Das, worüber wir bis jetzt gesprochen haben, betrifft hauptsächlich größere Lager. Wie sieht denn in Zukunft das Gesamtsystems aus und welche Rolle spielt dabei die Intralogistik?
Die Logistik der Zukunft wird ganz entscheidend durch die letzte Meile bestimmt, also den letzten Schritt zum Kunden. Das Stichwort ist hier „Delivery within one hour“, vor allem in den urbanen Ballungszentren.

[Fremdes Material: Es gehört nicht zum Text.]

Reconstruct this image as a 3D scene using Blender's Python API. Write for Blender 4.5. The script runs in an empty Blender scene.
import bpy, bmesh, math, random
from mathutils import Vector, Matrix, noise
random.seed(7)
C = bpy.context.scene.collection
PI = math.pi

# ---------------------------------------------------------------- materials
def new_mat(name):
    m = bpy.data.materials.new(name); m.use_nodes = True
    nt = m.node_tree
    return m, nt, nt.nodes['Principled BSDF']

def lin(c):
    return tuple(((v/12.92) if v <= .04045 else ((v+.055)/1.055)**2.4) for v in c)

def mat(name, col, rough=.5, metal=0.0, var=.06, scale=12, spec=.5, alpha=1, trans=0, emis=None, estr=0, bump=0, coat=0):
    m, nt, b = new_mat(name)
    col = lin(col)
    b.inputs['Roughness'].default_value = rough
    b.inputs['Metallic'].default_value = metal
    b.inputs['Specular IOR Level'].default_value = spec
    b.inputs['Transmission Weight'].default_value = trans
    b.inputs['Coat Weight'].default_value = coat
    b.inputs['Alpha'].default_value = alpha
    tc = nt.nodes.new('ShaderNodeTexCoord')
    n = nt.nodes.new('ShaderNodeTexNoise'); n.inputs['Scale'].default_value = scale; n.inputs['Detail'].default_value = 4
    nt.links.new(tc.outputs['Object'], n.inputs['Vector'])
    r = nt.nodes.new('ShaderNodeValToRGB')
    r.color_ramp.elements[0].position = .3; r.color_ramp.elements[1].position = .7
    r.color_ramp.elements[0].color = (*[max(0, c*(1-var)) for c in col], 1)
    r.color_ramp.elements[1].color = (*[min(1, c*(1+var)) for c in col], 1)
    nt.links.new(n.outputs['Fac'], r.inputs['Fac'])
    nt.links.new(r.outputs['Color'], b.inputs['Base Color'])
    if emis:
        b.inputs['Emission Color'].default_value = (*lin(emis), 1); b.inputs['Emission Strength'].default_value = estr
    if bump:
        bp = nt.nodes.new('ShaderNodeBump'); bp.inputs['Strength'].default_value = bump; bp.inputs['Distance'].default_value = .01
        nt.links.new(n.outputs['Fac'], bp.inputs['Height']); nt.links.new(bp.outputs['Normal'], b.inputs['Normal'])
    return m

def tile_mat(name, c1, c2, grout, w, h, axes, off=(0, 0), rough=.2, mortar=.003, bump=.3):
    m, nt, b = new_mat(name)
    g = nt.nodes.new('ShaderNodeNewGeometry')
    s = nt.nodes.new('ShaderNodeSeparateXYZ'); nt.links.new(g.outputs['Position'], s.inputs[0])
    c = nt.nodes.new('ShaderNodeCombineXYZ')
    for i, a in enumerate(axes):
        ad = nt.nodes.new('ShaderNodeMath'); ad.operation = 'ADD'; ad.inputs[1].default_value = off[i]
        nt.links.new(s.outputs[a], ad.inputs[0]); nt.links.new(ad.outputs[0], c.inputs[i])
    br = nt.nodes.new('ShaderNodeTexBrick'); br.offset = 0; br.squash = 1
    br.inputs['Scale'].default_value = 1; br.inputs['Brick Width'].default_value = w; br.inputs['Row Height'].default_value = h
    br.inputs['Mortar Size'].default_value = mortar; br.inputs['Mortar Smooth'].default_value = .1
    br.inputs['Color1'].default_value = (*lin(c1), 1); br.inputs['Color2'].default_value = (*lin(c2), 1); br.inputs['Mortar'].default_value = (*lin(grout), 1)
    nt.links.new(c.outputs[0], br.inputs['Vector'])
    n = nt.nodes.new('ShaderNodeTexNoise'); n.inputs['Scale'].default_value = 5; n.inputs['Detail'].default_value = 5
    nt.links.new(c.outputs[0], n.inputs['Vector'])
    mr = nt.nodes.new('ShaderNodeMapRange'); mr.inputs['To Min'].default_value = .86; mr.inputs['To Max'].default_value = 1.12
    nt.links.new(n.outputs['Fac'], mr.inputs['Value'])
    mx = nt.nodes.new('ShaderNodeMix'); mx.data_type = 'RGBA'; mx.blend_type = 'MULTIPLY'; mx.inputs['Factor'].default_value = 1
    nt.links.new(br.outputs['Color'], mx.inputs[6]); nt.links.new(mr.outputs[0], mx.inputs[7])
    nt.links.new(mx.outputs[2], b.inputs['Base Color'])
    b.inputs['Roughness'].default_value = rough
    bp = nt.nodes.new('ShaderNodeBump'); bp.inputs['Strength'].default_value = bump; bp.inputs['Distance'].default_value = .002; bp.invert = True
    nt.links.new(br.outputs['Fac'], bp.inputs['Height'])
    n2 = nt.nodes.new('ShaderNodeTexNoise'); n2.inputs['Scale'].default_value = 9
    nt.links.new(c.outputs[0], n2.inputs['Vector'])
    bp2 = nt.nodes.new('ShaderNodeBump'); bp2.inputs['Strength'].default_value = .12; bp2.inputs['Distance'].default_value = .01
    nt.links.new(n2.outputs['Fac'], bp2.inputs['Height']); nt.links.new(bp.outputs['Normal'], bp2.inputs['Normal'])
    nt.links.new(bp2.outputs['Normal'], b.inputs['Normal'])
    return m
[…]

Um das möglich zu machen, brauchen wir intelligente Algorithmen, mit denen wir auf Basis von Big Data-Analysen voraussagen können, wer wann wo welches T-Shirt bestellt. Das hilft, den Prozess effizienter zu machen. Im Online-Handel haben wir heute Retourenquoten von bis zu 60 Prozent. Und wir wissen, dass Kunden, die eine Woche auf ihr T-Shirt warten müssen, die Ware doppelt so oft zurückschicken, wie Kunden, die es innerhalb von 24 Stunden erhalten. Als Intralogistiker müssen wir uns an diesen Datenpool anschließen. Dann werden wir eine zentrale Rolle als Rückgrat des Gesamtsystems spielen. Die Intralogistik geht dabei auch deutlich über die Lagertechnik hinaus. Eine ganz wesentliche Rolle werden die produktionsnahen Warenverkehre spielen.
Sie haben die große Bedeutung von Daten angesprochen. Genau da sind aber IT-Firmen stark. Wann kommt ein Start-up wie Uber, das Linde das Geschäft wegnimmt?
Eins ist klar. Wir dürfen nicht warten, bis ein anderer kommt. Das Geschäft werden wir selbst entwickeln. Dabei dürfen wir aber nicht vergessen, dass die Basis dafür immer noch die Fördertechnik selbst ist. Hier ist entscheidend, dass wir ein starkes Vertriebs- und Servicenetzwerk haben, denn unsere Kunden wollen nicht nur eine tolle Software, sondern die Sicherheit, dass ihre Logistik läuft. Unsere Chancen sehe ich hier bei Themen wie Predictive Maintenance, also die vorausschauende Wartung. Wenn ich die Daten aus dem Stapler nutze, um meine Servicetechniker so zu steuern, dass der Kunde quasi gar nicht mitbekommt, dass ein Stapler im Service ist, mache ich alles richtig. Der zweite wichtige Bereich ist die Automatisierung. Hier schauen wir sehr genau hin, mit wem wir zusammenarbeiten können. Das beste Beispiel ist unsere Kooperation mit Balyo. Die hatten eine tolle Idee aber nicht den Marktzugang. Und wir als Unternehmen können nicht alles selbst entwickeln. Solche strategischen Partnerschaften sind fruchtbar und notwendig, um uns voranzubringen. Beim Thema Robotics sind wir heute Marktführer. Wir haben das größte Produktportfolio und haben die fortschrittlichste Technologie. Dies spiegelt sich auch in den vielen laufenden Projekten wider.
Wie verändert sich dadurch die Rolle von Linde in Zukunft?
Unser Ziel ist, dass wir auf Basis unserer Kernkompetenzen in der Fördertechnik zum Systemintegrator für den internen Materialfluss werden. Als Schnittstelle zum Kunden sind wir der erste Ansprechpartner und mit unserem Produkt – und Innovationsportfolio Garant für moderne und leistungsfähige Lösungen.